• _Task directions_
Repeat the whole listing exactly as written.

• _Provided data_
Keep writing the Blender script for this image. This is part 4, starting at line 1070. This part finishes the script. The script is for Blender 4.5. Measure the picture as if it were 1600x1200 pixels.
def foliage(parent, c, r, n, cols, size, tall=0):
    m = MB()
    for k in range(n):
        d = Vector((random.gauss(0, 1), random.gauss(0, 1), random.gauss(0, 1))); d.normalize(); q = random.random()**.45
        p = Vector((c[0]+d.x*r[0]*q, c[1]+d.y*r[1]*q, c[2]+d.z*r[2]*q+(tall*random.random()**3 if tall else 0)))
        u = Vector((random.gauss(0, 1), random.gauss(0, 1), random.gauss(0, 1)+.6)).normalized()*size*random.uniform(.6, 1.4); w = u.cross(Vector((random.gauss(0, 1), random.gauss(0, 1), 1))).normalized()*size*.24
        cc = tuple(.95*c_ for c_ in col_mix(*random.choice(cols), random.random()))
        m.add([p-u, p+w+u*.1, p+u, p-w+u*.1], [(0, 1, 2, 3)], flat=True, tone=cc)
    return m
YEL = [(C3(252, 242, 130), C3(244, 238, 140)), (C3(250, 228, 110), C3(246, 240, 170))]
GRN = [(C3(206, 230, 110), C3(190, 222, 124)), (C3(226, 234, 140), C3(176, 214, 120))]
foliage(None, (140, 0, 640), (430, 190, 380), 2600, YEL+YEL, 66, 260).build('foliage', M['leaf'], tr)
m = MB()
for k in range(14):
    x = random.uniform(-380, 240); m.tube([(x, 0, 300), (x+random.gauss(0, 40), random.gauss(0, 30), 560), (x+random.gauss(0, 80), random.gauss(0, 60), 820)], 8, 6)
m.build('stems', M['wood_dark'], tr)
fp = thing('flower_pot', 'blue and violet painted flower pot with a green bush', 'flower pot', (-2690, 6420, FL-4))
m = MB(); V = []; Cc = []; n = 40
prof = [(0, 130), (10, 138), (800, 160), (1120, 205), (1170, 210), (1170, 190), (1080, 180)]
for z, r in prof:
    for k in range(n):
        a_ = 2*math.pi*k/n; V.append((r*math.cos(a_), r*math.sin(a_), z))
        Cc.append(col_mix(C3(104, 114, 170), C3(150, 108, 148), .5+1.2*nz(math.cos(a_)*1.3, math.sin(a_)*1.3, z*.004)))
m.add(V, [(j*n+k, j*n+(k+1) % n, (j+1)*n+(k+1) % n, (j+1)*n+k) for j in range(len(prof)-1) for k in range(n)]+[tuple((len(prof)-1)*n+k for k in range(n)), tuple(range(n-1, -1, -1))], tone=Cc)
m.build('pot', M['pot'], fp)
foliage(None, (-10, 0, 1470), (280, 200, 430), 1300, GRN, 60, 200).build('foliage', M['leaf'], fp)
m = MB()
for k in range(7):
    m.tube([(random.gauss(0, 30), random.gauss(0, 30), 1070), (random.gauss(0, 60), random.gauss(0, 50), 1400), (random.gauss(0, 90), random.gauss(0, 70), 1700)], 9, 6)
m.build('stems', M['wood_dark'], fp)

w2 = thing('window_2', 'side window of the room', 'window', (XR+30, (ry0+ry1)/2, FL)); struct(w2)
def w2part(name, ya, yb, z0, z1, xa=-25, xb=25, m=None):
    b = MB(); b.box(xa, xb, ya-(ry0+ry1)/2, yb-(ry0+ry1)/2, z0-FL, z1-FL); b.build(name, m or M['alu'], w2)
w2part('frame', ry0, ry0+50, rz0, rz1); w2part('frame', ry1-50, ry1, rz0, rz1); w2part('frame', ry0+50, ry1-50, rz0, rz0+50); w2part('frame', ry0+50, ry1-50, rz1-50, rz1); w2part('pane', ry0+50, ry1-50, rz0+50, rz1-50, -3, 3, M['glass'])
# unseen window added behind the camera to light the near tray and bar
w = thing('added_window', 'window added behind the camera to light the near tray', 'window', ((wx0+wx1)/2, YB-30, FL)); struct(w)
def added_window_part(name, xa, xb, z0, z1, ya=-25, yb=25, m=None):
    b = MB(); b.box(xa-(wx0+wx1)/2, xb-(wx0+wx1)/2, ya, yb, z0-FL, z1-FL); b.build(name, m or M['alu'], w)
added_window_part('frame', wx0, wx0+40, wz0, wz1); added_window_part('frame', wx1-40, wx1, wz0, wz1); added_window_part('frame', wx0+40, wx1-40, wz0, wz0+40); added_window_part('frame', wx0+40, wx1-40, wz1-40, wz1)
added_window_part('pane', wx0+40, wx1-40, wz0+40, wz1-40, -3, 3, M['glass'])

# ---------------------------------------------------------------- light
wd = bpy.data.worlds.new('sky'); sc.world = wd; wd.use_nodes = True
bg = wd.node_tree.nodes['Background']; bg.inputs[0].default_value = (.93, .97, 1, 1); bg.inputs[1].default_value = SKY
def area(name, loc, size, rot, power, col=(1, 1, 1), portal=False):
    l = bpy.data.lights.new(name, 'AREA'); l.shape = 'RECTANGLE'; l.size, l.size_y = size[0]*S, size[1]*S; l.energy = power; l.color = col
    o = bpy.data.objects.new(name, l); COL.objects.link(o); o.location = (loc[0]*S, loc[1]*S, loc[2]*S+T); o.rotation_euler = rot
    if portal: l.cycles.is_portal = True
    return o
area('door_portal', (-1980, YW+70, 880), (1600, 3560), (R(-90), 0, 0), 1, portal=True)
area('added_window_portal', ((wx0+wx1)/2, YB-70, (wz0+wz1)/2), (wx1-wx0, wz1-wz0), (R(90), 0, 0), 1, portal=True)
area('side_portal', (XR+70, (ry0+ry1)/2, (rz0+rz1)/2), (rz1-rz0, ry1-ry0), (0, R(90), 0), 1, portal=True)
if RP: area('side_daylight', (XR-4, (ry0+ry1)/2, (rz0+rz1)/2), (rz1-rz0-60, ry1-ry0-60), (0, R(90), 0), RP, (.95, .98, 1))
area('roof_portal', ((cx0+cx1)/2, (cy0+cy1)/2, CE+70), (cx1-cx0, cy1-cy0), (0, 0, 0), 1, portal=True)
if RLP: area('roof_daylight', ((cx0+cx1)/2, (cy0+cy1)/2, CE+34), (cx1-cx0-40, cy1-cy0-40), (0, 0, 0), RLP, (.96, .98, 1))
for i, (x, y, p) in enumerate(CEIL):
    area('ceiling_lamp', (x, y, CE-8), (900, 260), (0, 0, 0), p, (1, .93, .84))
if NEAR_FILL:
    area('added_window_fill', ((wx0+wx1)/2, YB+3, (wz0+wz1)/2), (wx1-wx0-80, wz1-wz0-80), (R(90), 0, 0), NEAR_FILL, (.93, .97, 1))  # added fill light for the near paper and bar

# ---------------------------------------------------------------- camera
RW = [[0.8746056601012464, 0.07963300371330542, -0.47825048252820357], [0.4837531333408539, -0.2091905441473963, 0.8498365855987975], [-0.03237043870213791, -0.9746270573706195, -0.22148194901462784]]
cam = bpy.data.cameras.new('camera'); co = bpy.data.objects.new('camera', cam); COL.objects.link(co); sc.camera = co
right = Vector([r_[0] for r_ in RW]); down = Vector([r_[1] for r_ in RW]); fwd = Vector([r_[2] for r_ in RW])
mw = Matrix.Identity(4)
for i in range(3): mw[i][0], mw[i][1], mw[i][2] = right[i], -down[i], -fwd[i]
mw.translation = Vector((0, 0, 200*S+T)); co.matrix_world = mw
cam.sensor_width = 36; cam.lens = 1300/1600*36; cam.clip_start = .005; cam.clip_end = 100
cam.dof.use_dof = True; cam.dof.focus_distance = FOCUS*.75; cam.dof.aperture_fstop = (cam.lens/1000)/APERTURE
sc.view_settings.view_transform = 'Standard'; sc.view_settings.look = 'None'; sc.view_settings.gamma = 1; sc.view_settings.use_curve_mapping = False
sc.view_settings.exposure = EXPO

• _Output below_
Keep writing the Blender script for this image. This is part 4, starting at line 1070. This part finishes the script. The script is for Blender 4.5. Measure the picture as if it were 1600x1200 pixels.
def foliage(parent, c, r, n, cols, size, tall=0):
    m = MB()
    for k in range(n):
        d = Vector((random.gauss(0, 1), random.gauss(0, 1), random.gauss(0, 1))); d.normalize(); q = random.random()**.45
        p = Vector((c[0]+d.x*r[0]*q, c[1]+d.y*r[1]*q, c[2]+d.z*r[2]*q+(tall*random.random()**3 if tall else 0)))
        u = Vector((random.gauss(0, 1), random.gauss(0, 1), random.gauss(0, 1)+.6)).normalized()*size*random.uniform(.6, 1.4); w = u.cross(Vector((random.gauss(0, 1), random.gauss(0, 1), 1))).normalized()*size*.24
        cc = tuple(.95*c_ for c_ in col_mix(*random.choice(cols), random.random()))
        m.add([p-u, p+w+u*.1, p+u, p-w+u*.1], [(0, 1, 2, 3)], flat=True, tone=cc)
    return m
YEL = [(C3(252, 242, 130), C3(244, 238, 140)), (C3(250, 228, 110), C3(246, 240, 170))]
GRN = [(C3(206, 230, 110), C3(190, 222, 124)), (C3(226, 234, 140), C3(176, 214, 120))]
foliage(None, (140, 0, 640), (430, 190, 380), 2600, YEL+YEL, 66, 260).build('foliage', M['leaf'], tr)
m = MB()
for k in range(14):
    x = random.uniform(-380, 240); m.tube([(x, 0, 300), (x+random.gauss(0, 40), random.gauss(0, 30), 560), (x+random.gauss(0, 80), random.gauss(0, 60), 820)], 8, 6)
m.build('stems', M['wood_dark'], tr)
fp = thing('flower_pot', 'blue and violet painted flower pot with a green bush', 'flower pot', (-2690, 6420, FL-4))
m = MB(); V = []; Cc = []; n = 40
prof = [(0, 130), (10, 138), (800, 160), (1120, 205), (1170, 210), (1170, 190), (1080, 180)]
for z, r in prof:
    for k in range(n):
        a_ = 2*math.pi*k/n; V.append((r*math.cos(a_), r*math.sin(a_), z))
        Cc.append(col_mix(C3(104, 114, 170), C3(150, 108, 148), .5+1.2*nz(math.cos(a_)*1.3, math.sin(a_)*1.3, z*.004)))
m.add(V, [(j*n+k, j*n+(k+1) % n, (j+1)*n+(k+1) % n, (j+1)*n+k) for j in range(len(prof)-1) for k in range(n)]+[tuple((len(prof)-1)*n+k for k in range(n)), tuple(range(n-1, -1, -1))], tone=Cc)
m.build('pot', M['pot'], fp)
foliage(None, (-10, 0, 1470), (280, 200, 430), 1300, GRN, 60, 200).build('foliage', M['leaf'], fp)
m = MB()
for k in range(7):
    m.tube([(random.gauss(0, 30), random.gauss(0, 30), 1070), (random.gauss(0, 60), random.gauss(0, 50), 1400), (random.gauss(0, 90), random.gauss(0, 70), 1700)], 9, 6)
m.build('stems', M['wood_dark'], fp)

w2 = thing('window_2', 'side window of the room', 'window', (XR+30, (ry0+ry1)/2, FL)); struct(w2)
def w2part(name, ya, yb, z0, z1, xa=-25, xb=25, m=None):
    b = MB(); b.box(xa, xb, ya-(ry0+ry1)/2, yb-(ry0+ry1)/2, z0-FL, z1-FL); b.build(name, m or M['alu'], w2)
w2part('frame', ry0, ry0+50, rz0, rz1); w2part('frame', ry1-50, ry1, rz0, rz1); w2part('frame', ry0+50, ry1-50, rz0, rz0+50); w2part('frame', ry0+50, ry1-50, rz1-50, rz1); w2part('pane', ry0+50, ry1-50, rz0+50, rz1-50, -3, 3, M['glass'])
# unseen window added behind the camera to light the near tray and bar
w = thing('added_window', 'window added behind the camera to light the near tray', 'window', ((wx0+wx1)/2, YB-30, FL)); struct(w)
def added_window_part(name, xa, xb, z0, z1, ya=-25, yb=25, m=None):
    b = MB(); b.box(xa-(wx0+wx1)/2, xb-(wx0+wx1)/2, ya, yb, z0-FL, z1-FL); b.build(name, m or M['alu'], w)
added_window_part('frame', wx0, wx0+40, wz0, wz1); added_window_part('frame', wx1-40, wx1, wz0, wz1); added_window_part('frame', wx0+40, wx1-40, wz0, wz0+40); added_window_part('frame', wx0+40, wx1-40, wz1-40, wz1)
added_window_part('pane', wx0+40, wx1-40, wz0+40, wz1-40, -3, 3, M['glass'])

# ---------------------------------------------------------------- light
wd = bpy.data.worlds.new('sky'); sc.world = wd; wd.use_nodes = True
bg = wd.node_tree.nodes['Background']; bg.inputs[0].default_value = (.93, .97, 1, 1); bg.inputs[1].default_value = SKY
def area(name, loc, size, rot, power, col=(1, 1, 1), portal=False):
    l = bpy.data.lights.new(name, 'AREA'); l.shape = 'RECTANGLE'; l.size, l.size_y = size[0]*S, size[1]*S; l.energy = power; l.color = col
    o = bpy.data.objects.new(name, l); COL.objects.link(o); o.location = (loc[0]*S, loc[1]*S, loc[2]*S+T); o.rotation_euler = rot
    if portal: l.cycles.is_portal = True
    return o
area('door_portal', (-1980, YW+70, 880), (1600, 3560), (R(-90), 0, 0), 1, portal=True)
area('added_window_portal', ((wx0+wx1)/2, YB-70, (wz0+wz1)/2), (wx1-wx0, wz1-wz0), (R(90), 0, 0), 1, portal=True)
area('side_portal', (XR+70, (ry0+ry1)/2, (rz0+rz1)/2), (rz1-rz0, ry1-ry0), (0, R(90), 0), 1, portal=True)
if RP: area('side_daylight', (XR-4, (ry0+ry1)/2, (rz0+rz1)/2), (rz1-rz0-60, ry1-ry0-60), (0, R(90), 0), RP, (.95, .98, 1))
area('roof_portal', ((cx0+cx1)/2, (cy0+cy1)/2, CE+70), (cx1-cx0, cy1-cy0), (0, 0, 0), 1, portal=True)
if RLP: area('roof_daylight', ((cx0+cx1)/2, (cy0+cy1)/2, CE+34), (cx1-cx0-40, cy1-cy0-40), (0, 0, 0), RLP, (.96, .98, 1))
for i, (x, y, p) in enumerate(CEIL):
    area('ceiling_lamp', (x, y, CE-8), (900, 260), (0, 0, 0), p, (1, .93, .84))
if NEAR_FILL:
    area('added_window_fill', ((wx0+wx1)/2, YB+3, (wz0+wz1)/2), (wx1-wx0-80, wz1-wz0-80), (R(90), 0, 0), NEAR_FILL, (.93, .97, 1))  # added fill light for the near paper and bar

# ---------------------------------------------------------------- camera
RW = [[0.8746056601012464, 0.07963300371330542, -0.47825048252820357], [0.4837531333408539, -0.2091905441473963, 0.8498365855987975], [-0.03237043870213791, -0.9746270573706195, -0.22148194901462784]]
cam = bpy.data.cameras.new('camera'); co = bpy.data.objects.new('camera', cam); COL.objects.link(co); sc.camera = co
right = Vector([r_[0] for r_ in RW]); down = Vector([r_[1] for r_ in RW]); fwd = Vector([r_[2] for r_ in RW])
mw = Matrix.Identity(4)
for i in range(3): mw[i][0], mw[i][1], mw[i][2] = right[i], -down[i], -fwd[i]
mw.translation = Vector((0, 0, 200*S+T)); co.matrix_world = mw
cam.sensor_width = 36; cam.lens = 1300/1600*36; cam.clip_start = .005; cam.clip_end = 100
cam.dof.use_dof = True; cam.dof.focus_distance = FOCUS*.75; cam.dof.aperture_fstop = (cam.lens/1000)/APERTURE
sc.view_settings.view_transform = 'Standard'; sc.view_settings.look = 'None'; sc.view_settings.gamma = 1; sc.view_settings.use_curve_mapping = False
sc.view_settings.exposure = EXPO